Jack Tworkov
Paintings
Late work
Tworkov’s late work exemplifies the artist’s interest in limits and systems as a context for artistic intervention and accident. His experimentation over the previous five decades motivated him to continue exploring opportunities for evolution within his practice. As he explained in a 1979 interview, “beyond any actual description of what I do, I really have no theories about my work, except, as I say, it’s a constant search for me to find something in my own work... Now it seems strange that at my age I’m still involved in self-formation, but it’s true. I’m still in that position, where I look for self completion in the work I’m trying to do.”
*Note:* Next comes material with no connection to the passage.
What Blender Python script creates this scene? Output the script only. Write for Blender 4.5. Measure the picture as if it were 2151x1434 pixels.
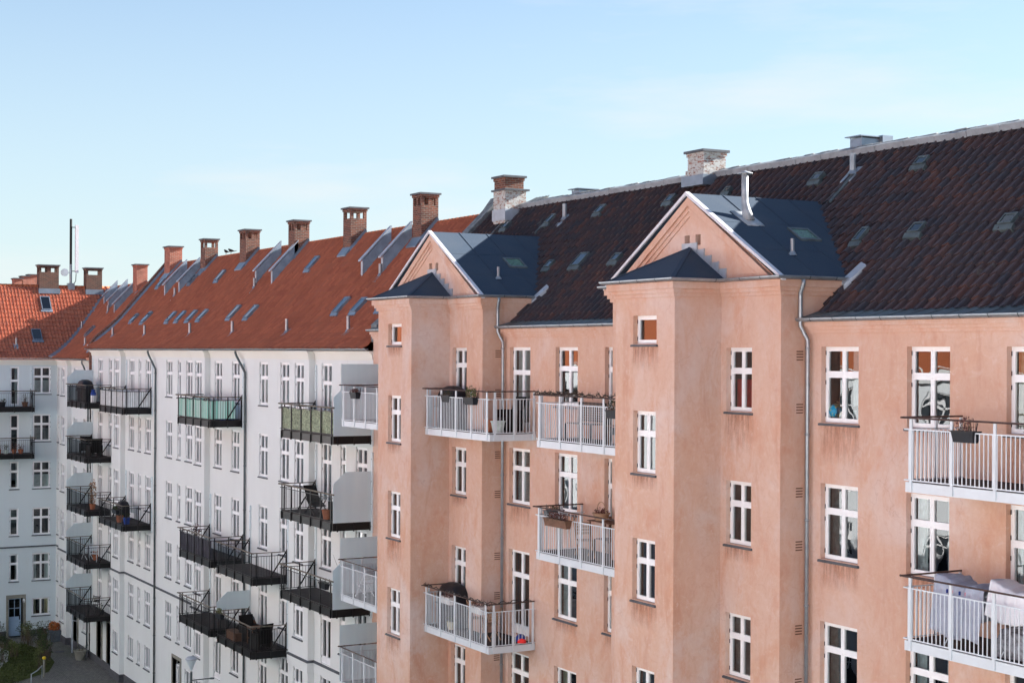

The visually diverse paintings of this period show the range of possibilities for variation in Tworkov’s repeated diagonal compositions and carefully selected palette. He divided the canvas through the use of geometric structures derived from the Fibonacci sequence 3:5:8 to form a broad range of configurations. He multiplied the three-five-eight system as a structural unit and imposed those divisions onto variously sized square and rectangular surfaces. His use of predetermined proportions on each canvas allowed for a variety of images and spatial illusions to emerge from a framework of lines and connecting points placed along the perimeter of the pictorial surface which he then filled with his repeated singular brushstrokes.
Tworkov developed a new visual vocabulary in order to continuously investigate spatial possibilities as evident in the geometric paintings of his prolific last decade. These measured paintings show the logic of mathematics as the constant that Tworkov intentionally achieved in order to create an ever-evolving body of work.